Comprehensive immigration reform, which seemed so close in the aftermath of the 2008 presidential election, is much farther away now, they agreed. Opponents of immigration reform have used the influx of unaccompanied children to shift public opinion, and in the run-up to the midterm elections, there is little incentive for Congress to implement any sort of wide-scale solution.
However, that has not stopped local municipalities and NGOs from responding.
Agarwal, for example, spoke of the increasing number of municipalities adopting pro-immigrant policies, such as opting out of the national enforcement mechanism known as Secure Communities.
New York City, for one, is working to ensure unaccompanied minors are well served. The city council recently approved a proposal to fund legal counsel costs for any unaccompanied minor being processed through expedited hearings at New York's immigration court.
According to Agarwal, while the number of children has increased this year, the city is well equipped to receive them. The real challenge lies in connecting them to services that already exist. As a result, the city has been working with the staff of the Department of Education, Department of Health, and Immigration Court staff to tackle this issue.
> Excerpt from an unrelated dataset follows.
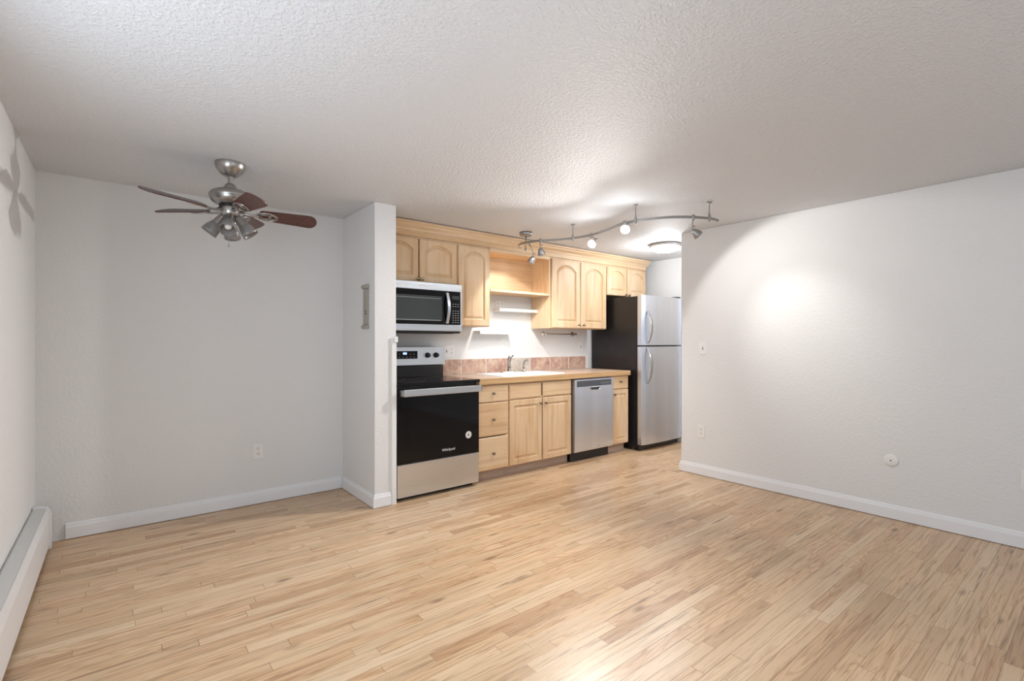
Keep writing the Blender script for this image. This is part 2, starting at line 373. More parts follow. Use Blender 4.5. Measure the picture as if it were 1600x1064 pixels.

Chen echoed the importance of educating this population and connecting them to legal and social services. The Vera Institute provides “Know Your Rights” trainings to individuals being processed in immigration courts nationwide, as well as links this population with services.
Approximately 40 percent of unaccompanied minors screened in federal custody are potentially eligible for relief from removal. The Vera Institute has determined that children with lawyers are allowed to stay in the United States in 52 percent of cases, Chen said; for those without such representation, the figure is only 6 percent.
Van de Weerd agreed that systems are in place to assist unaccompanied minors, but resources are lacking. He noted the political barriers to properly serving children.
Compared to much larger flows of refugees, this “should not be a crisis,” he said. “This country, with its resources and its laws, has the ability to respond.”